● Exercise directions:
Repeat the listing below in full, exactly as it stands.

● Dataset extract:
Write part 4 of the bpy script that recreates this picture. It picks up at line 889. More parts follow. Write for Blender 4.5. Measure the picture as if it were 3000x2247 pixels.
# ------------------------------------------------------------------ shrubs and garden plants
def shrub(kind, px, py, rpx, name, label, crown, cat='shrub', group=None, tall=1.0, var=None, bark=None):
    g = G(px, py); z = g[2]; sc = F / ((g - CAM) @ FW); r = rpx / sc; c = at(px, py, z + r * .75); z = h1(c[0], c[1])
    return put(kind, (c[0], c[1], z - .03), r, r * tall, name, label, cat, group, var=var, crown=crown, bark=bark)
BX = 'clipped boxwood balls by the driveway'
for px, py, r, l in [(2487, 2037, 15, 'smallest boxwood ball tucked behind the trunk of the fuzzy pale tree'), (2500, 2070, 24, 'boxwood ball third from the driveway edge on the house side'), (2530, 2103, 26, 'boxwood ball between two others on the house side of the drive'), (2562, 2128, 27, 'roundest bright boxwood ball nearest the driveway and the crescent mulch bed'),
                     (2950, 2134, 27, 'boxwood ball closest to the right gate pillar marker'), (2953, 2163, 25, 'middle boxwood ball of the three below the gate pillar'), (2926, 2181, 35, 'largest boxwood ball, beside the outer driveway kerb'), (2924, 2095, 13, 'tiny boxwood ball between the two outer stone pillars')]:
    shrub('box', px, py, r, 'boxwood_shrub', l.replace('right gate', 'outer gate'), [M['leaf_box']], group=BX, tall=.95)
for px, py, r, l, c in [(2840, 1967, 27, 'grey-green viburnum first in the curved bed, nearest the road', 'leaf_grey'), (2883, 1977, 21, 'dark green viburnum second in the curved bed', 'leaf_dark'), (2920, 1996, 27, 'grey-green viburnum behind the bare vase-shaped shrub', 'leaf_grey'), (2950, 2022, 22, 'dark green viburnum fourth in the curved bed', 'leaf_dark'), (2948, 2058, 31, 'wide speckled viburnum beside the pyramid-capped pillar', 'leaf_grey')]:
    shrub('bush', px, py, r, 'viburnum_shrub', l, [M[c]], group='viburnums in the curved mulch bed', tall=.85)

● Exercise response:
Write part 4 of the bpy script that recreates this picture. It picks up at line 889. More parts follow. Write for Blender 4.5. Measure the picture as if it were 3000x2247 pixels.
# ------------------------------------------------------------------ shrubs and garden plants
def shrub(kind, px, py, rpx, name, label, crown, cat='shrub', group=None, tall=1.0, var=None, bark=None):
    g = G(px, py); z = g[2]; sc = F / ((g - CAM) @ FW); r = rpx / sc; c = at(px, py, z + r * .75); z = h1(c[0], c[1])
    return put(kind, (c[0], c[1], z - .03), r, r * tall, name, label, cat, group, var=var, crown=crown, bark=bark)
BX = 'clipped boxwood balls by the driveway'
for px, py, r, l in [(2487, 2037, 15, 'smallest boxwood ball tucked behind the trunk of the fuzzy pale tree'), (2500, 2070, 24, 'boxwood ball third from the driveway edge on the house side'), (2530, 2103, 26, 'boxwood ball between two others on the house side of the drive'), (2562, 2128, 27, 'roundest bright boxwood ball nearest the driveway and the crescent mulch bed'),
                     (2950, 2134, 27, 'boxwood ball closest to the right gate pillar marker'), (2953, 2163, 25, 'middle boxwood ball of the three below the gate pillar'), (2926, 2181, 35, 'largest boxwood ball, beside the outer driveway kerb'), (2924, 2095, 13, 'tiny boxwood ball between the two outer stone pillars')]:
    shrub('box', px, py, r, 'boxwood_shrub', l.replace('right gate', 'outer gate'), [M['leaf_box']], group=BX, tall=.95)
for px, py, r, l, c in [(2840, 1967, 27, 'grey-green viburnum first in the curved bed, nearest the road', 'leaf_grey'), (2883, 1977, 21, 'dark green viburnum second in the curved bed', 'leaf_dark'), (2920, 1996, 27, 'grey-green viburnum behind the bare vase-shaped shrub', 'leaf_grey'), (2950, 2022, 22, 'dark green viburnum fourth in the curved bed', 'leaf_dark'), (2948, 2058, 31, 'wide speckled viburnum beside the pyramid-capped pillar', 'leaf_grey')]:
    shrub('bush', px, py, r, 'viburnum_shrub', l, [M[c]], group='viburnums in the curved mulch bed', tall=.85)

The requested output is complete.